Mr. Lossing has dedicated his book entitled "The Home of Washington":

TO HIS

PATRIOTIC COUNTRY WOMEN,

BY WHOSE EFFORTS

THE HOME AND TOMB OF WASHINGTON

HAVE BEEN

RESCUED FROM DECAY.

The tomb of Washington is in a quiet, secluded place, but a short distance from the mansion. It is made of brick according to his will, though it was not made till thirty-eight years after his death. Till then his body rested in the old tomb. The new tomb is in a small ravine coming down from a well-wooded hillside. The place abounds with sweet-briar, trailing arbutus and other flowers.

The front of the tomb is plain, with wide, arching gateway and double iron gates, above which, upon a plain marble slab, is this inscription:

WITHIN THIS ENCLOSURE

REST THE REMAINS OF

General George Washington.

The ante-room in which are the sarcaphagi, which hold the remains of George and Martha Washington, is about twelve feet square. Behind this room is the vault in which repose the remains of about thirty members of the family. For a time, through fear of disturbance, the sarcophagi were kept in the vault; but on the seventh of October, 1837, they were placed

where they now rest, in the ante-room, the vault closed and locked and the key thrown into the river.

The right-hand sarcaphagus, as seen from the gate, holds the remains of the "Father of his Country"; the one on the left, those of his wife.

On a tablet over the door of the tomb, are these words of the Great Teacher:

"I am the resurrection and the life.
He that believeth in me,

though he were dead, yet shall he live."

The sarcophagus of Mrs. Washington is without ornament or symbol; and has on it these words:

Martha,

CONSORT OF WASHINGTON,

DIED MAY 21st, 1801; AGED 71 YEARS.

The sarcophagus of Washington is ornamented with the United States coat of arms upon a draped flag.
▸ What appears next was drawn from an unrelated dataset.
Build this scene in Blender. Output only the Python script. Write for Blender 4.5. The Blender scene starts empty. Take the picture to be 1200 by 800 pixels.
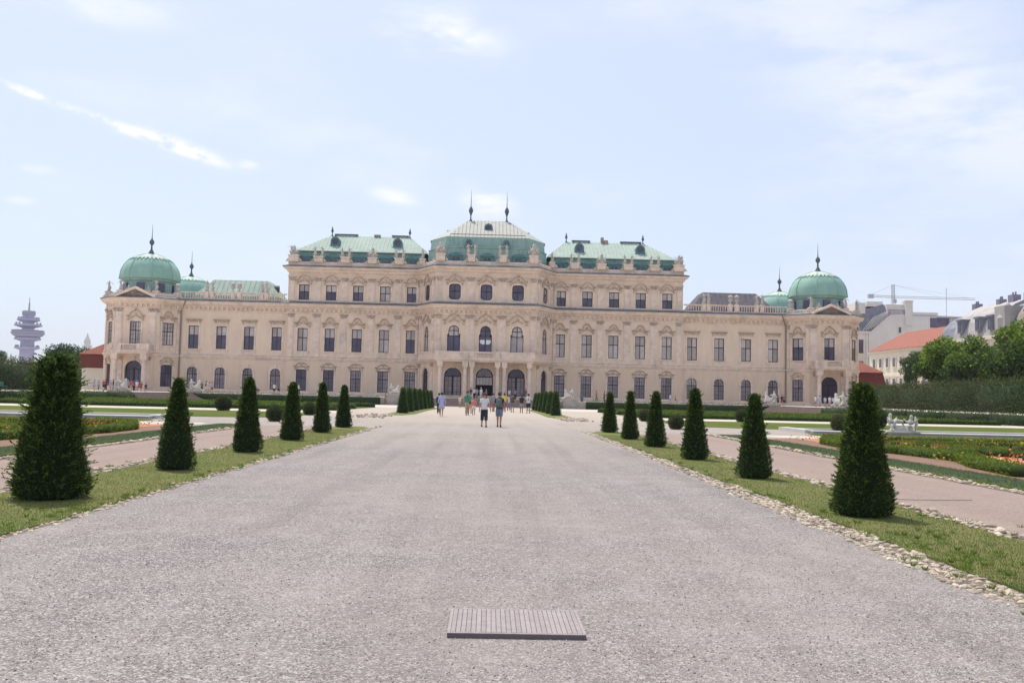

It has this one word on it:

Washington.

Near the entrance to the vault are four white marble monu ments with inscriptions commemorating the lives and deaths o the members of the family whose forms rest there.

Everything is being done, and will continue to be done, to make Mount Vernon and its sacred tomb one of the most marked and hallowed mausoleums in the world. Its great sleeper there is a mighty magnet drawing all the world reverently to his resting place.